Le Bloc Québécois est une formation politique qui ne présente des candidats qu’au Québec. C’est un parti politique créé au début des années 90 pour défendre les intérêts du Québec au sein du Parlement canadien. Avec l’arrivée du bouillant Yves-François Blanchet comme chef, ce parti qui était moribond a remporté 32 des sièges du Québec en 2019.
Il espère faire élire 40 députés cette fois-ci. Un objectif ambitieux selon Madeleine Blais-Morin : "Yves François-Blanchet a eu un début de campagne difficile, avec cette tendance à l’arrogance qui lui colle à la peau, mais dans la deuxième portion de la campagne, il a eu un cadeau du ciel avec une question controversée lors du débat en anglais, sur la laïcité au Québec et la loi pour défendre la langue française. Cela lui a donné une poignée pour évoquer des questions identitaires, comme la fierté nationale au Québec, ce qu’il n’avait pas pu faire au début de la course.  Donc en fin de campagne, c’est un parti qui semble en mode croissance mais 40 sièges, ça reste ambitieux". 

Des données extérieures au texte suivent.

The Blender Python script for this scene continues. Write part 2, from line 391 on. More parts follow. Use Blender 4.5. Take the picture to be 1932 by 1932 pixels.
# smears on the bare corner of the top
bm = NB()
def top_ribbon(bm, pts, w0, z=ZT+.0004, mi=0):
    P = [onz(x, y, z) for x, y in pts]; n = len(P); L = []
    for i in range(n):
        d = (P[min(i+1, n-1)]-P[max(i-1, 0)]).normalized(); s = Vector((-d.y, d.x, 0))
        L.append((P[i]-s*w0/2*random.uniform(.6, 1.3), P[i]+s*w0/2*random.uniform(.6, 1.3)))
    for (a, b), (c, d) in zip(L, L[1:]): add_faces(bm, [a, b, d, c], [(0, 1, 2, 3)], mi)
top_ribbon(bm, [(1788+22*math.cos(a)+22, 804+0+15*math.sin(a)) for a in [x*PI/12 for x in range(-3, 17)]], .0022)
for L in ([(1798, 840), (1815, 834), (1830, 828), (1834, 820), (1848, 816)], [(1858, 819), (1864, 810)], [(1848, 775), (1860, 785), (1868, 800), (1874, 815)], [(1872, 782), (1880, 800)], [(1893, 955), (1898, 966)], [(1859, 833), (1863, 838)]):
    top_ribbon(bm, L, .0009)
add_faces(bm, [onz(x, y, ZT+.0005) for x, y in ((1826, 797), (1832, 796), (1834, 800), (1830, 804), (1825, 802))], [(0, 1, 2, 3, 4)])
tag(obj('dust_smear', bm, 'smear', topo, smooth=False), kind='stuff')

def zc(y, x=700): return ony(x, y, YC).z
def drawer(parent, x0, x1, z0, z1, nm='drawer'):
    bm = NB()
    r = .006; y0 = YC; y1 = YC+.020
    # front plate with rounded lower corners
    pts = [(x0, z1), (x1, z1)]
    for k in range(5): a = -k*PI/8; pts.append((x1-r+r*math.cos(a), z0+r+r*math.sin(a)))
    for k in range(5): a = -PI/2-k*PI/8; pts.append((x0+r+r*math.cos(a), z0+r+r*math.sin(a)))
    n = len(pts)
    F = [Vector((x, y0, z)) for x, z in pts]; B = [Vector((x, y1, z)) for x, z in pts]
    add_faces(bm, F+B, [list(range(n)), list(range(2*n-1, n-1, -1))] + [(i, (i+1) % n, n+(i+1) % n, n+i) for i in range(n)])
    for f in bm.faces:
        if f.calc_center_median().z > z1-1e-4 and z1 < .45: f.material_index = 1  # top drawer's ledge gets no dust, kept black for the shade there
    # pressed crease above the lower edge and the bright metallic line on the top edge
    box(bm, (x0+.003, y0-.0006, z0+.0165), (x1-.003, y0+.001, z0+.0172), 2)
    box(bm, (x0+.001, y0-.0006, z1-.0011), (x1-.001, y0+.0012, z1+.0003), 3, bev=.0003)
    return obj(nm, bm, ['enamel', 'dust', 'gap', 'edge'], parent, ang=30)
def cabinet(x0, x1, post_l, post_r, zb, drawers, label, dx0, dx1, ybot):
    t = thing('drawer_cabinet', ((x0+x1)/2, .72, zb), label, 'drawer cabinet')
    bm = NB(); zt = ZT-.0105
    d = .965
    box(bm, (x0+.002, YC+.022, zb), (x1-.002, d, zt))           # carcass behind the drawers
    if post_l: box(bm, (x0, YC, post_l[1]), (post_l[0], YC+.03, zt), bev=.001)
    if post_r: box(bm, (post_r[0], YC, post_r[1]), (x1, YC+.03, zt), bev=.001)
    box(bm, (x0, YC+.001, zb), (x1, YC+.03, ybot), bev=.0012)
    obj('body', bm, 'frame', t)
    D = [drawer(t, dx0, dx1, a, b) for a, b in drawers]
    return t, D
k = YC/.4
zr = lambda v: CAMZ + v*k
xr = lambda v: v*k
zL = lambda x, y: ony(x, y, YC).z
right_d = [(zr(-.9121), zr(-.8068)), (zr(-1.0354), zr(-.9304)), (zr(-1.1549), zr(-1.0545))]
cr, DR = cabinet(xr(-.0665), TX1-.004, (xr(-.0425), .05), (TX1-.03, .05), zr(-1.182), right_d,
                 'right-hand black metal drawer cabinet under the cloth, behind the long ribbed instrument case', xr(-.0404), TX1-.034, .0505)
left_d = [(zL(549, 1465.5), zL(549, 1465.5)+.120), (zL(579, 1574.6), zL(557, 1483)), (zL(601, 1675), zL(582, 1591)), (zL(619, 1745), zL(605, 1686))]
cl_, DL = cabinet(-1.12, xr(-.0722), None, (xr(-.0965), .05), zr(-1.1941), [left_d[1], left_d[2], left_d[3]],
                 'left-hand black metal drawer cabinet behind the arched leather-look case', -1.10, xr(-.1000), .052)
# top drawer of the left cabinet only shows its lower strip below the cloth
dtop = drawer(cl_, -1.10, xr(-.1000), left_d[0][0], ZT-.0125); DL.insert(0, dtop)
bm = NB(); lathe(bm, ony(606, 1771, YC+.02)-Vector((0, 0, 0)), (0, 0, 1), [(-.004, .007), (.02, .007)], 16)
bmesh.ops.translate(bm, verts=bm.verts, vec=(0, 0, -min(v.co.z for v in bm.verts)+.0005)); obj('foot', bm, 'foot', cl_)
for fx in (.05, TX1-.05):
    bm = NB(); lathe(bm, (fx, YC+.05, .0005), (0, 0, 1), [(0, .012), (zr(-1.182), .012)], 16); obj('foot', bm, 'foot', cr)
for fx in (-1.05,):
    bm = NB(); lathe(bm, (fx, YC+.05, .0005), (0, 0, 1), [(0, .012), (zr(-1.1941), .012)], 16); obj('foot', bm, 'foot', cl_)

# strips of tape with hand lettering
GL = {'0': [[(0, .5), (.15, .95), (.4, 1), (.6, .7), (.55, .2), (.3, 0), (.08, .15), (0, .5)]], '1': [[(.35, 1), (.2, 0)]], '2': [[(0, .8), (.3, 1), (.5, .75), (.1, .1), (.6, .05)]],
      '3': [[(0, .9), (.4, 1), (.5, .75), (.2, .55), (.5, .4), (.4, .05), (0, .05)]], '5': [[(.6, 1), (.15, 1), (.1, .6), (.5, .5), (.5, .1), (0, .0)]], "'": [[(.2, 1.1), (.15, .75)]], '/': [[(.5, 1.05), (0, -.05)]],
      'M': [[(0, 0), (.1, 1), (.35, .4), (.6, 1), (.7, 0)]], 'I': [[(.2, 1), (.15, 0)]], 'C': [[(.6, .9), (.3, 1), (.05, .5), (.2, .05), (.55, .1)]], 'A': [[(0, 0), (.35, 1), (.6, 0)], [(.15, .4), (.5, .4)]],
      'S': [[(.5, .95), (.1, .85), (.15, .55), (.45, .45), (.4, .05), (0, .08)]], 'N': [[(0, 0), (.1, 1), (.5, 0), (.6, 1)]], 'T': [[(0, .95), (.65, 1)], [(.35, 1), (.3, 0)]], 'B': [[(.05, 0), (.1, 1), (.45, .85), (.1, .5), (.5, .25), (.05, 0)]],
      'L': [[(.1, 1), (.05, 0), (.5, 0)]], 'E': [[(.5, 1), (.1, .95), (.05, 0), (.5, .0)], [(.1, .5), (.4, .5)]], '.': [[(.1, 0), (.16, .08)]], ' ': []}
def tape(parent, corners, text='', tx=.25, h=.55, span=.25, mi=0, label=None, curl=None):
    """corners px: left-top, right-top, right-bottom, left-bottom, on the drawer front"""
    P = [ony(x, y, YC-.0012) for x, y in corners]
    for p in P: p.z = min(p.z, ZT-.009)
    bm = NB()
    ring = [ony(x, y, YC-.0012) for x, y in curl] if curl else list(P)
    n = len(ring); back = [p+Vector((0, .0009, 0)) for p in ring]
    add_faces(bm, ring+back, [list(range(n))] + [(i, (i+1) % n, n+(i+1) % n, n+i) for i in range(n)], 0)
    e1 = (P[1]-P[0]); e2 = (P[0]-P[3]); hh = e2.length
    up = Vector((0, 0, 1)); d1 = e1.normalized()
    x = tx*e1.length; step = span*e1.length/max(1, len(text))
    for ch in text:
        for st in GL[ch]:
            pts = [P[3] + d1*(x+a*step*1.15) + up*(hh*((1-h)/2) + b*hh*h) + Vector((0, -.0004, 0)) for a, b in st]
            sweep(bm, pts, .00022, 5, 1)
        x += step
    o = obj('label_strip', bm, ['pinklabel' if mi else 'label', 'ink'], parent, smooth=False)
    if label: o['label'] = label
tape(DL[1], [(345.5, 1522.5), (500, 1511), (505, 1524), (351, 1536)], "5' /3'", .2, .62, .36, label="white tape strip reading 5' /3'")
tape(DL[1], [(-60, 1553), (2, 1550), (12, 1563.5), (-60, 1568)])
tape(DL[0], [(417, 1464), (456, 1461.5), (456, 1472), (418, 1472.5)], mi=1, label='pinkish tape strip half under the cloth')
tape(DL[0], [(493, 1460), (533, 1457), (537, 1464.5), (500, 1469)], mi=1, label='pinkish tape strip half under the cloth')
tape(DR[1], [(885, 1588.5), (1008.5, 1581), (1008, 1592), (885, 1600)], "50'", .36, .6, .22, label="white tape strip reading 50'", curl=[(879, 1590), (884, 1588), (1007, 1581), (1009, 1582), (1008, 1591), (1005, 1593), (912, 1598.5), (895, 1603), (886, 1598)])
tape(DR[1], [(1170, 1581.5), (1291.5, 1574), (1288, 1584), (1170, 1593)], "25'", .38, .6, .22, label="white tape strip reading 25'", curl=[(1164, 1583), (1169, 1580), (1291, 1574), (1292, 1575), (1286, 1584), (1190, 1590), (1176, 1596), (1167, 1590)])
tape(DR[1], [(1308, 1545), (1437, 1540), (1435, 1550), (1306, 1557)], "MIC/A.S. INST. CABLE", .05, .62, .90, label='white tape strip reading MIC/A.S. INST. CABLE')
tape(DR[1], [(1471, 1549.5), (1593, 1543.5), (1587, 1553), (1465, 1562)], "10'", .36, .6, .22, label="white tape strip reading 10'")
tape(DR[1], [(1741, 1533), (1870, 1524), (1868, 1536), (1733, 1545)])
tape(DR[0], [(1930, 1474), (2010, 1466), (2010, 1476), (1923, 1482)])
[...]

Stéphanie Chouinard confirme : "Aux débats des chefs, dont celui en anglais, Yves François-Blanchet a répondu à des questions identitaires et comme c’est un peu la marque de commerce du Bloc Québécois, il a pu marquer des points et galvaniser sa base". Cela a permis au Bloc de gagner quelques points dans les sondages, en effet, et probablement lui permettre de garder les 32 sièges qu’il détenait lors de la dissolution du Parlement. 

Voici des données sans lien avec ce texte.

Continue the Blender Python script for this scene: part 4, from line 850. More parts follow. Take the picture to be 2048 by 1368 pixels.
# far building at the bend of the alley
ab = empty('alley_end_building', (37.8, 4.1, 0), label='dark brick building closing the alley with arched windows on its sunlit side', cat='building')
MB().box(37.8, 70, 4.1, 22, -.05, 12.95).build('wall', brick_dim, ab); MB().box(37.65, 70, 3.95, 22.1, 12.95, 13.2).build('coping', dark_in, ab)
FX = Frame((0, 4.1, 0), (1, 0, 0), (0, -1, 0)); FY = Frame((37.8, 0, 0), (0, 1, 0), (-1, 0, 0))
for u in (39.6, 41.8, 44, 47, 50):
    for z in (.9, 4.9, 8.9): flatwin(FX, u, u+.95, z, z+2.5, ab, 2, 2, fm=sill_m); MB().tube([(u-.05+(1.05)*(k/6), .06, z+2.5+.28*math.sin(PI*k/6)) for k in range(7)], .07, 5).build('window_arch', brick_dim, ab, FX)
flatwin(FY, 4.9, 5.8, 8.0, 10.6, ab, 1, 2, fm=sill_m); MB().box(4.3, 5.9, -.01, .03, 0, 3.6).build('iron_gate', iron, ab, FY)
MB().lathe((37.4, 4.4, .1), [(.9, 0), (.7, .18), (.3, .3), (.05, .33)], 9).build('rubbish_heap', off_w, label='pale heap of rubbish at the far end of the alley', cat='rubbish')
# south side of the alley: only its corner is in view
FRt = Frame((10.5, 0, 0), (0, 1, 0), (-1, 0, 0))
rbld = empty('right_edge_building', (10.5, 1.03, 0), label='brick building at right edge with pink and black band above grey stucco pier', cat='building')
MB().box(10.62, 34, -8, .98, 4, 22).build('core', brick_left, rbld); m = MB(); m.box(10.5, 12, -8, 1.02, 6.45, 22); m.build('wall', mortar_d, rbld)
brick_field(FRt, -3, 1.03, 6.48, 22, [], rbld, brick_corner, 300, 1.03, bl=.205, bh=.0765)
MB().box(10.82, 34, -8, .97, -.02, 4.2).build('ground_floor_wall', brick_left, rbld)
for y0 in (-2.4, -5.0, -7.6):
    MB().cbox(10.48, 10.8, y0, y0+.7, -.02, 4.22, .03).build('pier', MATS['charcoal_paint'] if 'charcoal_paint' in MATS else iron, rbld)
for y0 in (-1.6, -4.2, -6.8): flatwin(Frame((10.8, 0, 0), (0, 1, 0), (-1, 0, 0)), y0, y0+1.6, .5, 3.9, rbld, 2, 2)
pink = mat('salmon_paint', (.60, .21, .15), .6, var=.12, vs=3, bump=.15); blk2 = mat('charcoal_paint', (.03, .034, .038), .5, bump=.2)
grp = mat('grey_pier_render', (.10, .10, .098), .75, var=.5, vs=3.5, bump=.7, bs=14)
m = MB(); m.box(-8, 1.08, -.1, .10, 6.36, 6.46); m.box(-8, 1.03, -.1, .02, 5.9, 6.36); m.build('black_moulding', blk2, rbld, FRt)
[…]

Les Verts d’Annamie Paul, marginalisés sur l'échiquier politique

La campagne du Parti vert du Canada, dirigé par Annamie Paul, a été discrète et réduite, le parti n’a pas pu présenter de candidat dans toutes les circonscriptions – il y en a 338 - et la cheffe a concentré son combat sur son élection dans la région de Toronto. Pourtant, la question environnementale et l’enjeu du réchauffement climatique, ce sont les enjeux les plus importants pour une majorité de Canadiens. Mais le parti est enlisé dans une querelle intestine en lien avec sa nouvelle cheffe et il n’arrive pas à se faire une place importante sur l’échiquier politique canadien. Les Verts peuvent espérer arracher un ou deux sièges lors de ces élections, mais guère plus. 

Seule certitude : ce sera un gouvernement minoritaire

Déjà 5,78 millions de Canadiens ont voté par anticipation la fin de semaine dernière, soit 18% de plus qu’en 2019. Et quelque 800 000 Canadiens ont décidé de voter par la poste. Les Libéraux et les Conservateurs sont donc au coude à coude dans les sondages, mais les projections de sièges indiquent une légère avance des Libéraux, qui pourraient donc remporter ce scrutin mais à l’arrachée. "Le nerf de la guerre actuellement pour tous les partis, c’est de « faire sortir » le vote, donc de s’assurer que leurs partisans aillent voter, que leur base se présente aux urnes", souligne Stéphanie Chouinard. Une seule certitude : quelle que soit la couleur du prochain gouvernement, bleu conservateur ou rouge libéral, il sera minoritaire.